--- start of SUPPLIED MATERIAL ---

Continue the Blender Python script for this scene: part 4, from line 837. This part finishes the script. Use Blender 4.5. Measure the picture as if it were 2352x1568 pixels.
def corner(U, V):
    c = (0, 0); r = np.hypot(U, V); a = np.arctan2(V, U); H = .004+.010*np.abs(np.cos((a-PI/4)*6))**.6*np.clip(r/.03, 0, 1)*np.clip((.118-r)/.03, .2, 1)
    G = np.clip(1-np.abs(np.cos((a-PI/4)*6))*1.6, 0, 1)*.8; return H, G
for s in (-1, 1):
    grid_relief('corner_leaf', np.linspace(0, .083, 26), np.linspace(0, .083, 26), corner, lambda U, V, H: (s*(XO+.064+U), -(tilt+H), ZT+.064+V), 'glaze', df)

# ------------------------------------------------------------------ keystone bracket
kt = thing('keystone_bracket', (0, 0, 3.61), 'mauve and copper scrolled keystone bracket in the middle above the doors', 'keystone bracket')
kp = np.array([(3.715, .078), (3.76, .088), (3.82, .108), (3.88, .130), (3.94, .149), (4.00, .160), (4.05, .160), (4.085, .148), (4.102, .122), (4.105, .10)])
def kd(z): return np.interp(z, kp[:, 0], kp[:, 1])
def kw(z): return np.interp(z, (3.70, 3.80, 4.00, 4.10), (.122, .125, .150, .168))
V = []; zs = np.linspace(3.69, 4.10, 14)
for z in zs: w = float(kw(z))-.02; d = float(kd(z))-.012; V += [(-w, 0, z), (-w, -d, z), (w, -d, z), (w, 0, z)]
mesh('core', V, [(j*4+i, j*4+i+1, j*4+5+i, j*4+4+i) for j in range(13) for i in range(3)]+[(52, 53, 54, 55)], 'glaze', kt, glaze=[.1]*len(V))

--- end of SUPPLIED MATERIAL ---

TO BE DONE: Type the material above out again, exactly.

TASK OUTPUT:
Continue the Blender Python script for this scene: part 4, from line 837. This part finishes the script. Use Blender 4.5. Measure the picture as if it were 2352x1568 pixels.
def corner(U, V):
    c = (0, 0); r = np.hypot(U, V); a = np.arctan2(V, U); H = .004+.010*np.abs(np.cos((a-PI/4)*6))**.6*np.clip(r/.03, 0, 1)*np.clip((.118-r)/.03, .2, 1)
    G = np.clip(1-np.abs(np.cos((a-PI/4)*6))*1.6, 0, 1)*.8; return H, G
for s in (-1, 1):
    grid_relief('corner_leaf', np.linspace(0, .083, 26), np.linspace(0, .083, 26), corner, lambda U, V, H: (s*(XO+.064+U), -(tilt+H), ZT+.064+V), 'glaze', df)

# ------------------------------------------------------------------ keystone bracket
kt = thing('keystone_bracket', (0, 0, 3.61), 'mauve and copper scrolled keystone bracket in the middle above the doors', 'keystone bracket')
kp = np.array([(3.715, .078), (3.76, .088), (3.82, .108), (3.88, .130), (3.94, .149), (4.00, .160), (4.05, .160), (4.085, .148), (4.102, .122), (4.105, .10)])
def kd(z): return np.interp(z, kp[:, 0], kp[:, 1])
def kw(z): return np.interp(z, (3.70, 3.80, 4.00, 4.10), (.122, .125, .150, .168))
V = []; zs = np.linspace(3.69, 4.10, 14)
for z in zs: w = float(kw(z))-.02; d = float(kd(z))-.012; V += [(-w, 0, z), (-w, -d, z), (w, -d, z), (w, 0, z)]
mesh('core', V, [(j*4+i, j*4+i+1, j*4+5+i, j*4+4+i) for j in range(13) for i in range(3)]+[(52, 53, 54, 55)], 'glaze', kt, glaze=[.1]*len(V))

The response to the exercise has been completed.